Romuald Wadagni n’a pas encore franchi les marches du palais présidentiel, mais déjà les spéculations se multiplient autour de son avenir politique. Investi candidat de la mouvance présidentielle pour l’élection de 2026, l’actuel ministre d’État en charge de l’Économie et des Finances porte à la fois l’espoir d’une continuité et le poids d’une interrogation majeure : sera-t-il un président autonome, capable d’imprimer sa propre marque à la gouvernance, ou un exécutant discret dans l’ombre du président sortant, Patrice Talon ?
Un choix inédit et lourd de symboles
C’est une première dans l’histoire démocratique du Bénin. Rarement un candidat aura été aussi clairement désigné par le pouvoir en place, sans véritable compétition interne ni suspense. Romuald Wadagni, technocrate reconnu, est salué pour son parcours et sa maîtrise des dossiers économiques.
Mais derrière les félicitations, une question traverse la société civile, l’opposition et même certains cercles de la mouvance : sera-t-il véritablement « le président du Bénin » ou simplement le prolongement politique de son mentor ?
La continuité… et ses limites
Le discours officiel insiste sur la continuité. Wadagni incarne le sérieux budgétaire, la discipline fiscale et la vision modernisatrice qui ont marqué les deux mandats de Patrice Talon. Ses partisans y voient un gage de stabilité et de crédibilité auprès des partenaires internationaux. Mais à trop se présenter comme le garant d’un héritage, ne court-il pas le risque d’être perçu comme un président « béni oui oui », incapable de rompre avec le style hyper-présidentialiste de son prédécesseur ?
Les supputations de l’opinion
Dans les coulisses, les rumeurs abondent. Certains prédisent qu’une fois au pouvoir, Wadagni ne disposera pas de la pleine latitude présidentielle, Talon continuant de tirer les ficelles en sous-main.
D’autres estiment au contraire que le jeune technocrate pourrait surprendre en affirmant sa personnalité et en construisant une gouvernance propre, moins verticale, plus ouverte au dialogue politique et social.
« C’est une équation inédite : un président désigné par un président encore influent. Tout dépendra de la capacité de Wadagni à s’émanciper », confie un politologue béninois qui requiert l’anonymat.
Le défi de l’autonomie
Être président, ce n’est pas seulement gérer des finances publiques ou superviser des réformes. C’est arbitrer, écouter, trancher, parfois contre ses propres alliés. Le vrai défi de Wadagni sera donc de prouver qu’il peut porter seul l’autorité de l’État, qu’il saura inventer une gouvernance qui lui ressemble, et non simplement reproduire un modèle dicté de l’extérieur.
S’il réussit, il pourrait entrer dans l’histoire comme l’homme qui a su transformer une désignation contestée en légitimité populaire. S’il échoue, il risque d’incarner l’image d’un président « par procuration », sans véritable empreinte.

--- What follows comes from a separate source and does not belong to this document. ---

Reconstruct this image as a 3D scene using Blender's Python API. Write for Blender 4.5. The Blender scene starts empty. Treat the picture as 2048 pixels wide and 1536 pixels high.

Une campagne pleine d’incertitudes
À quelques mois du scrutin, le duel entre perception et réalité ne fait que commencer. Romuald Wadagni devra convaincre au-delà de sa compétence technique. Il devra rassurer sur son indépendance, sur sa capacité à rassembler et surtout sur sa volonté d’écrire une nouvelle page de la démocratie béninoise.
L’élection de 2026 s’annonce donc comme un test grandeur nature : celui de savoir si le Bénin élira un président de transition sous tutelle ou un chef d’État pleinement en charge de son destin et de celui du pays.